**WRITTEN INSTRUCTION**: Starting at the first line of the data, print each line verbatim up to and including the line bearing "sun.location = (0, 0, 30)", omitting pictures.

:: PROVIDED RECORDS ::

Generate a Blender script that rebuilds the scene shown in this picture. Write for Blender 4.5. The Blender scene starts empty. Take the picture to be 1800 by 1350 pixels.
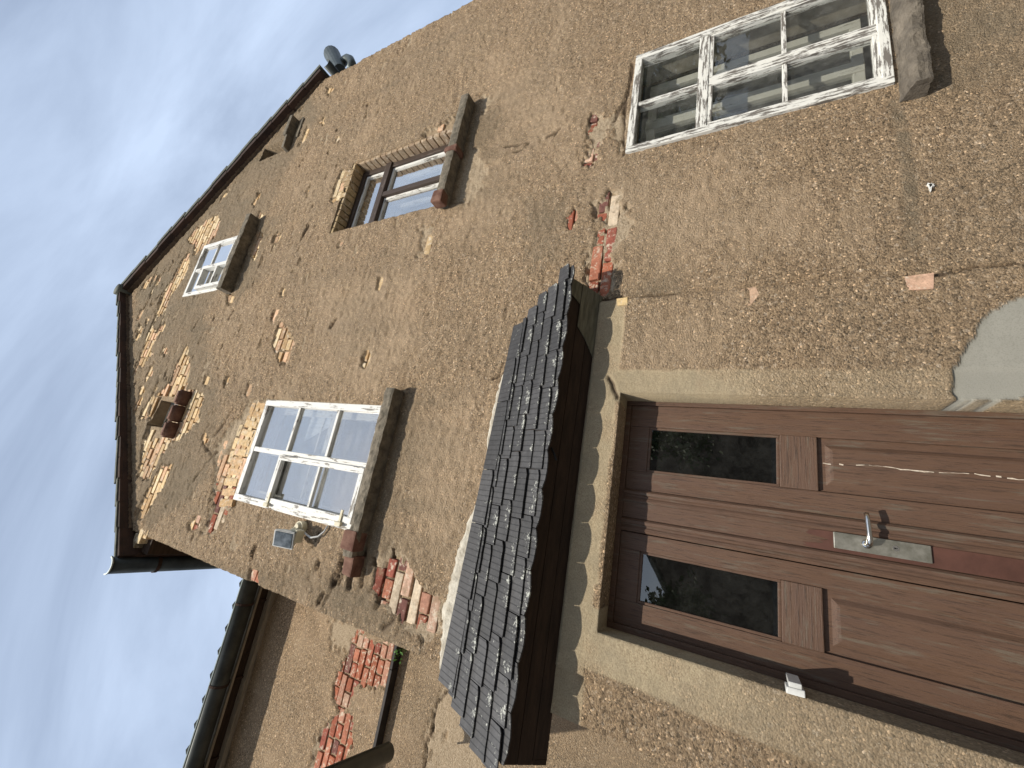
import bpy, bmesh, math, random
import numpy as np
from mathutils import Vector, Matrix

random.seed(7)
SC = bpy.context.scene
COL = SC.collection
rad = math.radians

# ------------------------------------------------------------------ camera
# the phone was held sideways: the building's "up" points to the left of the picture
RC = np.array([[0.16512364, 0.46025102, -0.87229765],
               [-0.94759164, 0.31929791, -0.01090521],
               [0.27350368, 0.82838267, 0.48885365]])
FPX = 724.66
CAMPOS = (0.0, -2.1, 1.45)
cd = bpy.data.cameras.new('camera')
cam = bpy.data.objects.new('camera', cd)
COL.objects.link(cam)
cd.sensor_width = 36.0
cd.lens = 36.0 * FPX / 1800.0
cd.clip_start = 0.02
cd.clip_end = 3000
mw = Matrix(((RC[0][0], -RC[1][0], -RC[2][0], CAMPOS[0]),
             (RC[0][1], -RC[1][1], -RC[2][1], CAMPOS[1]),
             (RC[0][2], -RC[1][2], -RC[2][2], CAMPOS[2]),
             (0, 0, 0, 1)))
cam.matrix_world = mw
SC.camera = cam

# ------------------------------------------------------------------ sun and sky
SUNV = Vector((-0.34, -1.0, 0.98)).normalized()
ELEV = math.asin(SUNV.z)
AZ = math.atan2(SUNV.x, SUNV.y)
sd = bpy.data.lights.new('sun', 'SUN')
sd.energy = 5.0
sd.angle = rad(0.6)
sd.color = (1.0, 0.93, 0.82)
sun = bpy.data.objects.new('sun', sd)
COL.objects.link(sun)
sun.rotation_euler = SUNV.to_track_quat('Z', 'Y').to_euler()
sun.location = (0, 0, 30)

W = bpy.data.worlds.new("World")
SC.world = W
W.use_nodes = True
nt = W.node_tree
nt.nodes.clear()
wo = nt.nodes.new('ShaderNodeOutputWorld')
bg = nt.nodes.new('ShaderNodeBackground')
sky = nt.nodes.new('ShaderNodeTexSky')
sky.sky_type = 'NISHITA'
sky.sun_disc = False
sky.sun_elevation = ELEV
sky.sun_rotation = AZ
sky.altitude = 100
sky.air_density = 1.0
sky.dust_density = 1.6
sky.ozone_density = 1.5
bg.inputs['Strength'].default_value = 0.118
tc = nt.nodes.new('ShaderNodeTexCoord')
mp = nt.nodes.new('ShaderNodeMapping')
mp.inputs['Rotation'].default_value = (0.3, 0.5, 0.9)
mp.inputs['Scale'].default_value = (0.8, 3.4, 1.6)
nz = nt.nodes.new('ShaderNodeTexNoise')
nz.inputs['Scale'].default_value = 1.5
nz.inputs['Detail'].default_value = 9
nz.inputs['Roughness'].default_value = 0.55
nz.inputs['Distortion'].default_value = 0.5
rp = nt.nodes.new('ShaderNodeValToRGB')
rp.color_ramp.elements[0].position = 0.34
rp.color_ramp.elements[0].color = (0.50, 0.50, 0.50, 1)
rp.color_ramp.elements[1].position = 0.68
rp.color_ramp.elements[1].color = (1, 1, 1, 1)
mx = nt.nodes.new('ShaderNodeMix')
mx.data_type = 'RGBA'
mx.inputs['B'].default_value = (5.5, 6.65, 8.6, 1)
L = nt.links.new
L(tc.outputs['Generated'], mp.inputs['Vector'])
L(mp.outputs['Vector'], nz.inputs['Vector'])
L(nz.outputs['Fac'], rp.inputs['Fac'])
L(rp.outputs['Color'], mx.inputs['Factor'])
L(sky.outputs['Color'], mx.inputs['A'])
L(mx.outputs['Result'], bg.inputs['Color'])
L(bg.outputs['Background'], wo.inputs['Surface'])

SC.view_settings.view_transform = 'Standard'
SC.view_settings.look = 'None'
SC.view_settings.exposure = 0.0
SC.view_settings.gamma = 1.0
SC.render.engine = 'CYCLES'
SC.render.resolution_x = 1024
SC.render.resolution_y = 768


# ------------------------------------------------------------------ helpers
def F(px, py, Y=0.0):
    """facade coordinates (x, z) of a surveyed point on the wall plane y = Y"""
    v = RC.T @ np.array([(px - 900) / FPX, (py - 675) / FPX, 1.0])
    t = (2.1 + Y) / v[1]
    return float(v[0] * t), float(v[2] * t + 1.45)


def tag(o, label=None, cat=None, group=None, kind=None):
    if label: o['label'] = label
    if cat: o['category'] = cat
    if group: o['group'] = group
    if kind: o['kind'] = kind
    return o


def empty(name, loc=(0, 0, 0)):
    o = bpy.data.objects.new(name, None)
    o.location = loc
    o.empty_display_size = 0.2
    COL.objects.link(o)
    return o


class MB:
    """collects geometry and links it as ONE mesh object (world coordinates)"""

    def __init__(s):
        s.v = []; s.f = []; s.c = []

    def add(s, vs, fs, col=None):
        n = len(s.v)
        if isinstance(col, list):
            s.v += [tuple(p) for p in vs]; s.f += [tuple(i + n for i in f) for f in fs]; s.c += col; return
        s.v += [tuple(p) for p in vs]
        s.f += [tuple(i + n for i in f) for f in fs]
        s.c += [col or (1, 1, 1, 1)] * len(vs)

    def box(s, x0, x1, y0, y1, z0, z1, b=0.0, col=None, jit=0.0):
        if x1 < x0: x0, x1 = x1, x0
        if y1 < y0: y0, y1 = y1, y0
        if z1 < z0: z0, z1 = z1, z0
        b = min(b, (x1 - x0) * .4, (y1 - y0) * .4, (z1 - z0) * .4)
        j = lambda: random.uniform(-jit, jit)
        if b <= 0:
            vs = [(x + j(), y + j(), z + j()) for z in (z0, z1) for y in (y0, y1) for x in (x0, x1)]
            fs = [(0, 2, 3, 1), (4, 5, 7, 6), (0, 1, 5, 4), (2, 6, 7, 3), (0, 4, 6, 2), (1, 3, 7, 5)]
            s.add(vs, fs, col); return
        bm = bmesh.new()
        bmesh.ops.create_cube(bm, size=1)
        for v in bm.verts:
            v.co = Vector(((x0 + x1) / 2 + v.co.x * (x1 - x0) + j(), (y0 + y1) / 2 + v.co.y * (y1 - y0) + j(),
                           (z0 + z1) / 2 + v.co.z * (z1 - z0) + j()))
        bmesh.ops.bevel(bm, geom=bm.edges[:], offset=b, segments=2, profile=0.6, affect='EDGES')
        s.frombm(bm, col)

    def frombm(s, bm, col=None):
        bm.verts.index_update()
        s.add([v.co[:] for v in bm.verts], [[v.index for v in f.verts] for f in bm.faces], col)
        bm.free()

    def prism(s, pts, depth, col=None):
        """pts: list of 3d points (planar), depth: Vector extrusion"""
        n = len(pts)
        d = Vector(depth)
        vs = [Vector(p) for p in pts] + [Vector(p) + d for p in pts]
        fs = [tuple(range(n))[::-1], tuple(range(n, 2 * n))]
        for i in range(n):
            k = (i + 1) % n
            fs.append((i, k, n + k, n + i))
        s.add([v[:] for v in vs], fs, col)

    def tube(s, pts, r, n=10, col=None, cap=True):
        pts = [Vector(p) for p in pts]
        rs = r if isinstance(r, (list, tuple)) else [r] * len(pts)
        vs = []; fs = []
        up = None
        for i, p in enumerate(pts):
            a = pts[max(i - 1, 0)]; b = pts[min(i + 1, len(pts) - 1)]
            t = (b - a).normalized()
            if up is None:
                up = Vector((0, 0, 1)) if abs(t.z) < .9 else Vector((1, 0, 0))
            u = (up - t * up.dot(t)).normalized(); w = t.cross(u); up = u
            for k in range(n):
                an = 2 * math.pi * k / n
                vs.append((p + (u * math.cos(an) + w * math.sin(an)) * rs[i])[:])
        for i in range(len(pts) - 1):
            for k in range(n):
                k2 = (k + 1) % n
                fs.append((i * n + k, i * n + k2, (i + 1) * n + k2, (i + 1) * n + k))
        if cap:
            fs.append(tuple(range(n))[::-1]); fs.append(tuple((len(pts) - 1) * n + k for k in range(n)))
        s.add(vs, fs, col)

    def trough(s, a, b, r, th=0.004, n=12, col=None, start=math.pi, span=math.pi, up=(0, 0, 1)):
        """half round gutter from a to b (rim level)"""
        a = Vector(a); b = Vector(b); t = (b - a).normalized()
        upv = Vector(up); side = t.cross(upv).normalized(); upv = side.cross(t).normalized()
        vs = []; fs = []
        m = n + 1
        for P in (a, b):
            for rr in (r, r - th):
                for k in range(m):
                    an = start + span * k / n
                    vs.append((P + side * math.cos(an) * rr + upv * math.sin(an) * rr)[:])
        A, Bi, C, D = 0, m, 2 * m, 3 * m
        for k in range(n):
            fs.append((A + k, A + k + 1, C + k + 1, C + k))
            fs.append((Bi + k + 1, Bi + k, D + k, D + k + 1))
            fs.append((A + k, Bi + k, Bi + k + 1, A + k + 1))
            fs.append((C + k, C + k + 1, D + k + 1, D + k))
        fs.append((A, C, D, Bi)); fs.append((A + n, Bi + n, D + n, C + n))
        s.add(vs, fs, col)

    def build(s, name, mat, parent=None, smooth=False, colattr=False, disp=None, origin=None):
        me = bpy.data.meshes.new(name)
        me.from_pydata(s.v, [], s.f)
        me.update()
        if colattr:
            at = me.color_attributes.new('tint', 'FLOAT_COLOR', 'POINT')
            at.data.foreach_set('color', np.array(s.c, dtype=np.float32).ravel())
        for m in (mat if isinstance(mat, list) else [mat]):
            me.materials.append(m)
        if smooth:
            for p in me.polygons: p.use_smooth = True
        o = bpy.data.objects.new(name, me)
        COL.objects.link(o)
        if parent: o.parent = parent
        return o


# numpy value noise -------------------------------------------------
def _h(ix, iy, seed):
    n = (ix.astype(np.int64) * 374761393 + iy.astype(np.int64) * 668265263 + seed * 982451653) & 0x7fffffff
    n = ((n ^ (n >> 13)) * 1274126177) & 0x7fffffff
    n = n ^ (n >> 16)
    return (n & 0xffff) / 65535.0


def vn(x, y, seed=0):
    ix = np.floor(x); iy = np.floor(y)
    fx = x - ix; fy = y - iy
    fx = fx * fx * (3 - 2 * fx); fy = fy * fy * (3 - 2 * fy)
    a = _h(ix, iy, seed); b = _h(ix + 1, iy, seed); c = _h(ix, iy + 1, seed); d = _h(ix + 1, iy + 1, seed)
    return (a + (b - a) * fx) * (1 - fy) + (c + (d - c) * fx) * fy - 0.5


def fbm(x, y, seed=0, o=3):
    r = 0; a = 1.0
    for k in range(o):
        r = r + a * vn(x * 2 ** k + 17.3 * k, y * 2 ** k + 5.1 * k, seed + k)
        a *= 0.5
    return r


def sstep(a, b, x):
    t = np.clip((x - a) / (b - a), 0, 1)
    return t * t * (3 - 2 * t)


def poly_sd(X, Z, P):
    """signed distance, positive inside"""
    P = np.array(P); n = len(P)
    d = np.full(X.shape, 1e9); ins = np.zeros(X.shape, bool)
    for i in range(n):
        x0, z0 = P[i]; x1, z1 = P[(i + 1) % n]
        ex, ez = x1 - x0, z1 - z0
        t = np.clip(((X - x0) * ex + (Z - z0) * ez) / (ex * ex + ez * ez + 1e-12), 0, 1)
        d = np.minimum(d, np.hypot(X - x0 - t * ex, Z - z0 - t * ez))
        c = ((z0 > Z) != (z1 > Z)) & (X < ex * (Z - z0) / (ez + 1e-12) + x0)
        ins ^= c
    return np.where(ins, d, -d)


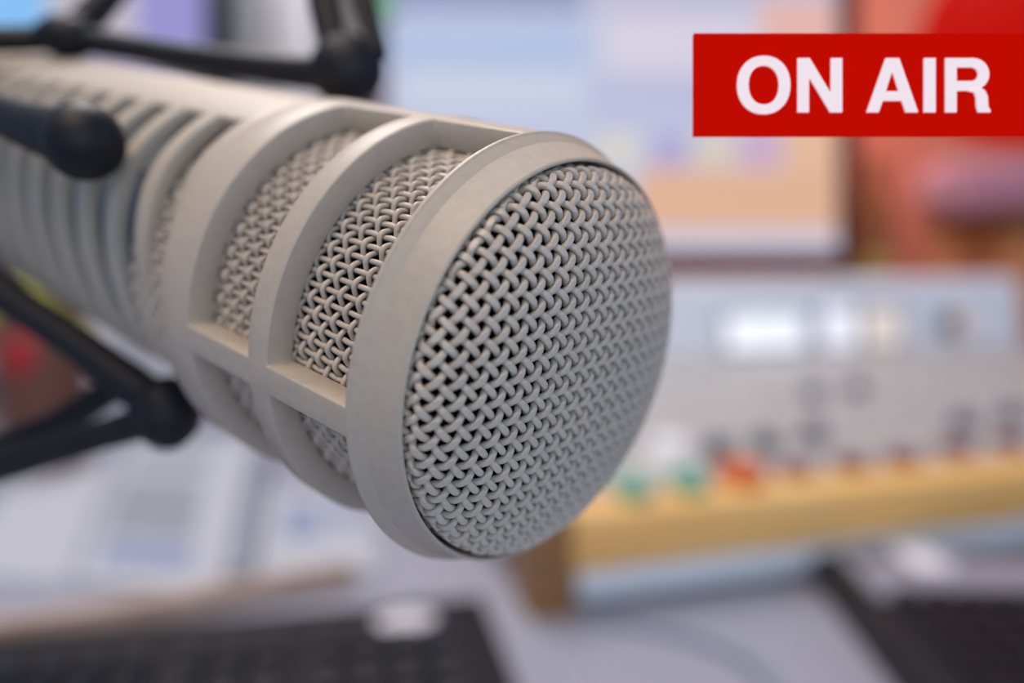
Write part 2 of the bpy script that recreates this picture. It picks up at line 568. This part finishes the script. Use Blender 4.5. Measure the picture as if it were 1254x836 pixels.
def ell(cx, cy, rx, ry, n=40, e=2.15):
    out = []
    for k in range(n):
        a = 2 * pi * k / n; c, s = cos(a), sin(a)
        out.append((cx + rx * math.copysign(abs(c) ** (2 / e), c), cy + ry * math.copysign(abs(s) ** (2 / e), s)))
    return out


T0, B0 = 72, 138
letter([(ell(934.5, 104.8, 32.5, 35.6), ell(934.5, 104.8, 18.6, 23.8))])
letter([[(976, T0), (990.5, T0), (1016.6, 115.5), (1016.6, T0), (1030.3, T0), (1030.3, B0), (1015.8, B0), (989.7, 94.5), (989.7, B0), (976, B0)]])
letter([[(1083.5, T0), (1099.8, T0), (1123, B0), (1108, B0), (1103.2, 124), (1079.8, 124), (1075, B0), (1060.3, B0)]][:0] +
       [[(1083.5, T0), (1091.6, T0), (1091.6, 87), (1083.6, 112.5), (1091.6, 112.5), (1091.6, 124), (1079.8, 124), (1075, B0), (1060.3, B0)],
        [(1099.8, T0), (1123, B0), (1108, B0), (1103.2, 124), (1091.6, 124), (1091.6, 112.5), (1099.6, 112.5), (1091.6, 87), (1091.6, T0)]])
letter([[(1130.3, T0), (1144.3, T0), (1144.3, B0), (1130.3, B0)]])
# R
def arc(cx, cy, rx, ry, a0, a1, n): return [(cx + rx * cos(rad(a0 + (a1 - a0) * k / n)), cy - ry * sin(rad(a0 + (a1 - a0) * k / n))) for k in range(n + 1)]
bowl_o = [(1156.5, T0)] + arc(1190, 91.5, 19.8, 19.5, 90, -90, 12) + [(1156.5, 111)]
bowl_i = [(1170, 83)] + arc(1188, 91.5, 8.6, 8.5, 90, -90, 12) + [(1170, 100)]
stem = [(1156.5, T0), (1170, T0), (1170, B0), (1156.5, B0)]
letter([stem, [(1170, T0)] + arc(1190, 91.5, 19.8, 19.5, 90, -90, 12) + [(1170, 112)] + [(1170, 100)] + arc(1188, 91.5, 8.6, 8.5, -90, 90, 12) + [(1170, 83)],
        [(1186, 109.5), (1197, 106), (1205, 112), (1208, 119), (1208.6, 131), (1211.5, 136.2), (1211.5, B0), (1196.5, B0), (1194.4, 131), (1194, 120), (1191.5, 113.5), (1184, 112)]])
# post and foot, to the right of the view
sbox('clamp', 424 * u, 640 * u, -0.005, -0.0005, 40 * u, 90 * u, M_BLACK, 0.0004)
pc = Vector((0, 0, 0)); top = SI @ (MS @ Vector((0, 0, 0)) + SD) ; ptop = (MSF @ Vector((632 * u, -0.003, 0.009)))
bm = bmesh.new(); tube(bm, [(ptop.x, ptop.y, 0.004), ptop], 0.0016, 12, hint=(1, 0, 0)); obj('post', bm, M_BLACK, sign, smooth=50)
bm = bmesh.new(); lathe(bm, [(0, 0), (0.024, 0), (0.0245, 0.0015), (0.0225, 0.0045), (0, 0.0055)], 40, Matrix.Translation((ptop.x, ptop.y, 0))); obj('foot', bm, M_BLACK, sign, smooth=50)

# ------------------------------------------------------------------ mixing console
YAW = rad(16.2)
c0 = gpt(690, 752, DESK)
mix = thing('mixing_console', 'pale radio mixing console with wooden armrest, coloured faders and lit meters', 'mixing console', yawM(c0, YAW))
MXI = mix.matrix_world.inverted()
ML = 0.95
boxobj('armrest', (ML / 2 + 0.004, 0.016, 0.0450), (ML, 0.038, 0.040), M_PINE, mix, 0.006)
bm = bmesh.new()
pr = [(-0.004, 0.0), (0.030, 0.0), (0.055, 0.022), (0.46, 0.030), (0.46, 0.066), (-0.004, 0.066)]
a = [bm.verts.new((-0.022, y, z)) for y, z in pr]; b = [bm.verts.new((0.004, y, z)) for y, z in pr]
bm.faces.new(a); bm.faces.new(b[::-1])
for i in range(len(pr)):
    j = (i + 1) % len(pr); bm.faces.new((a[i], a[j], b[j], b[i]))
obj('side_cheek', bm, M_BROWN, mix)
boxobj('base', (ML / 2 + 0.004, 0.2295, 0.0165), (ML - 0.01, 0.463, 0.019), M_APRON, mix, 0.003)
# sloping surface split into channel strips
y0, z0, y1, z1 = 0.036, 0.0635, 0.46, 0.088
slope = math.atan2(z1 - z0, y1 - y0)
SL = math.hypot(z1 - z0, y1 - y0)
MSL = Matrix.Translation((0, y0, z0)) @ Matrix.Rotation(slope, 4, 'X')
nstrip = 19; sw = ML / nstrip
sme = None
for i in range(nstrip):
    M = MSL @ Matrix.Translation((0.004 + sw * (i + 0.5), SL / 2, -0.012))
    if sme is None:
        s_ = boxobj('channel_strip', (0, 0, 0), (sw - 0.0012, SL, 0.024), M_CONSOLE, mix, 0.0008, M); sme = s_.data
    else: link('channel_strip', sme, None, mix, M)
boxobj('chassis', (ML / 2 + 0.004, 0.26, 0.040), (ML - 0.01, 0.38, 0.020), M_CONSOLE, mix)


def on_surface(px, py, lift=0.0):
    """where a pixel's ray meets the sloping control surface, in the slope's frame"""
    d = RIGHT * ((px - 627) / FPX) + DOWN * ((py - 418) / FPX) + FWD
    Mi = (mix.matrix_world @ MSL).inverted()
    o = Mi @ CAM; dd = Mi.to_3x3() @ d
    k = (lift - o.z) / dd.z
    return o + dd * k


SLOT = bpy.data.meshes.new('fader_slot')
_b = bmesh.new(); box(_b, (0, 0, 0), (0.004, 0.11, 0.001)); _b.to_mesh(SLOT); _b.free(); SLOT.materials.append(M_GREY)
for i in range(nstrip): link('fader_slot', SLOT, None, mix, MSL @ Matrix.Translation((0.004 + sw * (i + 0.5), 0.115, 0.0002)))

M_NAVY = mat('slate_blue_knob', (0.018, 0.032, 0.065), 0.4)
M_MAROON = mat('maroon_cap', (0.20, 0.045, 0.055), 0.45)
M_GREEN = mat('green_cap', (0.10, 0.40, 0.27), 0.45)
M_ORANGE = mat('orange_cap', (0.68, 0.14, 0.02), 0.45)
M_WHITE = mat('white_cap', (0.85, 0.85, 0.86), 0.4)


def fader(px, py, m, sx=0.019, sy=0.024, h=0.013):
    p = on_surface(px, py, h * 0.6)
    bm = bmesh.new()
    vs = box(bm, (0, 0, h / 2), (sx, sy, h), 0.0015)
    for v in bm.verts:
        if abs(v.co.y) < sy * 0.3 and v.co.z > h * 0.8: v.co.z -= 0.002
    return obj('fader_cap', bm, m, mix, smooth=40, M=MSL @ Matrix.Translation((p.x, p.y, 0)))


def rotary(px, py, m=M_NAVY, r=0.0100, h=0.012):
    p = on_surface(px, py, h * 0.6)
    bm = bmesh.new(); lathe(bm, [(0, 0), (r * 1.15, 0), (r * 1.15, h * .15), (r, h * .3), (r * .85, h * .95), (r * .75, h), (0, h)], 24)
    box(bm, (0, r * .55, h), (r * .14, r * .5, r * .12))
    return obj('knob', bm, m, mix, smooth=40, M=MSL @ Matrix.Translation((p.x, p.y, 0)))


for px, py in ((775, 598), (843, 590)): fader(px, py, M_GREEN)
fader(908, 578, M_ORANGE, 0.025, 0.026, 0.016)
for px, py in ((976, 573), (1043, 566), (1106, 559), (1170, 547), (1236, 540)): fader(px, py, M_MAROON, 0.019, 0.018, 0.010)
for px, py in ((880, 545), (937, 538), (996, 528), (995, 479), (1049, 472), (1180, 513), (1238, 505)): rotary(px, py)
rotary(822, 550, M_WHITE, 0.017, 0.020)
for px, py in ((1100, 470), (1150, 466), (1205, 460), (940, 484)): rotary(px, py, M_CONSOLE, 0.006, 0.008)

# meter bridge
bx0, bx1 = 0.20, 0.865
br = 0.46
bm = bmesh.new()
pr = [(br, 0.084), (br + 0.014, 0.176), (br + 0.022, 0.183), (br + 0.045, 0.183), (br + 0.053, 0.176), (br + 0.053, 0.026), (br, 0.026)]
a = [bm.verts.new((bx0, y, z)) for y, z in pr]; b = [bm.verts.new((bx1, y, z)) for y, z in pr]
bm.faces.new(a); bm.faces.new(b[::-1])
for i in range(len(pr)):
    j = (i + 1) % len(pr); bm.faces.new((a[i], a[j], b[j], b[i]))
obj('meter_bridge', bm, M_BRIDGE, mix)
tilt = math.atan2(0.014, 0.092)
MBR = Matrix.Translation((0, br, 0.084)) @ Matrix.Rotation(-tilt, 4, 'X')


def on_bridge(px, py):
    d = RIGHT * ((px - 627) / FPX) + DOWN * ((py - 418) / FPX) + FWD
    Mi = (mix.matrix_world @ MBR).inverted(); o = Mi @ CAM; dd = Mi.to_3x3() @ d
    return o + dd * (-o.y / dd.y)


def meter(x0, y0_, x1, y1_, emit, estr, framem=M_GREY, name='meter'):
    p, q = on_bridge(x0, y1_), on_bridge(x1, y0_)
    c = (p + q) / 2; w = abs(q.x - p.x); h = abs(q.z - p.z)
    bm = bmesh.new()
    f = 0.005
    for s_ in (((0, 0, h / 2 + f / 2), (w + 2 * f, 0.008, f)), ((0, 0, -h / 2 - f / 2), (w + 2 * f, 0.008, f)), ((-w / 2 - f / 2, 0, 0), (f, 0.008, h)), ((w / 2 + f / 2, 0, 0), (f, 0.008, h))):
        box(bm, s_[0], s_[1])
    fr = obj(name, bm, framem, mix, M=MBR @ Matrix.Translation((c.x, 0, c.z)))
    boxobj('meter_face', (0, -0.0005, 0), (w, 0.003, h), mat('lit_%s_%d' % (name, int(x0)), (0.6, 0.6, 0.6), 0.5, emit=emit, estr=estr), fr)
    bm = bmesh.new(); tube(bm, [(-w * .05, -0.0028, -h * .45), (w * .22, -0.0028, h * .3)], 0.0005, 6); obj('needle', bm, M_BLACK, fr)
    return fr


meter(888, 383, 982, 430, (0.9, 0.93, 1.0), 0.75)
meter(1006, 375, 1050, 426, (0.9, 0.9, 1.0), 0.72)
meter(1052, 377, 1100, 424, (1.0, 0.78, 0.60), 0.5)
p = on_bridge(1160, 397)
bm = bmesh.new(); lathe(bm, [(0, 0), (0.016, 0), (0.016, 0.006), (0.013, 0.010), (0, 0.010)], 28)
obj('bridge_dial', bm, M_NAVY, mix, smooth=40, M=MBR @ Matrix.Translation((p.x, 0, p.z)) @ Matrix.Rotation(pi / 2, 4, 'X'))
p = on_bridge(1172, 397)
bm = bmesh.new(); ball(bm, (0, 0, 0), 0.008, (1, .6, 1)); obj('amber_lamp', bm, mat('amber_lamp', (.7, .35, .05), .4, emit=(1, .45, .08), estr=.5), mix, smooth=60, M=MBR @ Matrix.Translation((p.x, -0.010, p.z)))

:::

**REPLY**:
Generate a Blender script that rebuilds the scene shown in this picture. Write for Blender 4.5. The Blender scene starts empty. Take the picture to be 1800 by 1350 pixels.
import bpy, bmesh, math, random
import numpy as np
from mathutils import Vector, Matrix

random.seed(7)
SC = bpy.context.scene
COL = SC.collection
rad = math.radians

# ------------------------------------------------------------------ camera
# the phone was held sideways: the building's "up" points to the left of the picture
RC = np.array([[0.16512364, 0.46025102, -0.87229765],
               [-0.94759164, 0.31929791, -0.01090521],
               [0.27350368, 0.82838267, 0.48885365]])
FPX = 724.66
CAMPOS = (0.0, -2.1, 1.45)
cd = bpy.data.cameras.new('camera')
cam = bpy.data.objects.new('camera', cd)
COL.objects.link(cam)
cd.sensor_width = 36.0
cd.lens = 36.0 * FPX / 1800.0
cd.clip_start = 0.02
cd.clip_end = 3000
mw = Matrix(((RC[0][0], -RC[1][0], -RC[2][0], CAMPOS[0]),
             (RC[0][1], -RC[1][1], -RC[2][1], CAMPOS[1]),
             (RC[0][2], -RC[1][2], -RC[2][2], CAMPOS[2]),
             (0, 0, 0, 1)))
cam.matrix_world = mw
SC.camera = cam

# ------------------------------------------------------------------ sun and sky
SUNV = Vector((-0.34, -1.0, 0.98)).normalized()
ELEV = math.asin(SUNV.z)
AZ = math.atan2(SUNV.x, SUNV.y)
sd = bpy.data.lights.new('sun', 'SUN')
sd.energy = 5.0
sd.angle = rad(0.6)
sd.color = (1.0, 0.93, 0.82)
sun = bpy.data.objects.new('sun', sd)
COL.objects.link(sun)
sun.rotation_euler = SUNV.to_track_quat('Z', 'Y').to_euler()
sun.location = (0, 0, 30)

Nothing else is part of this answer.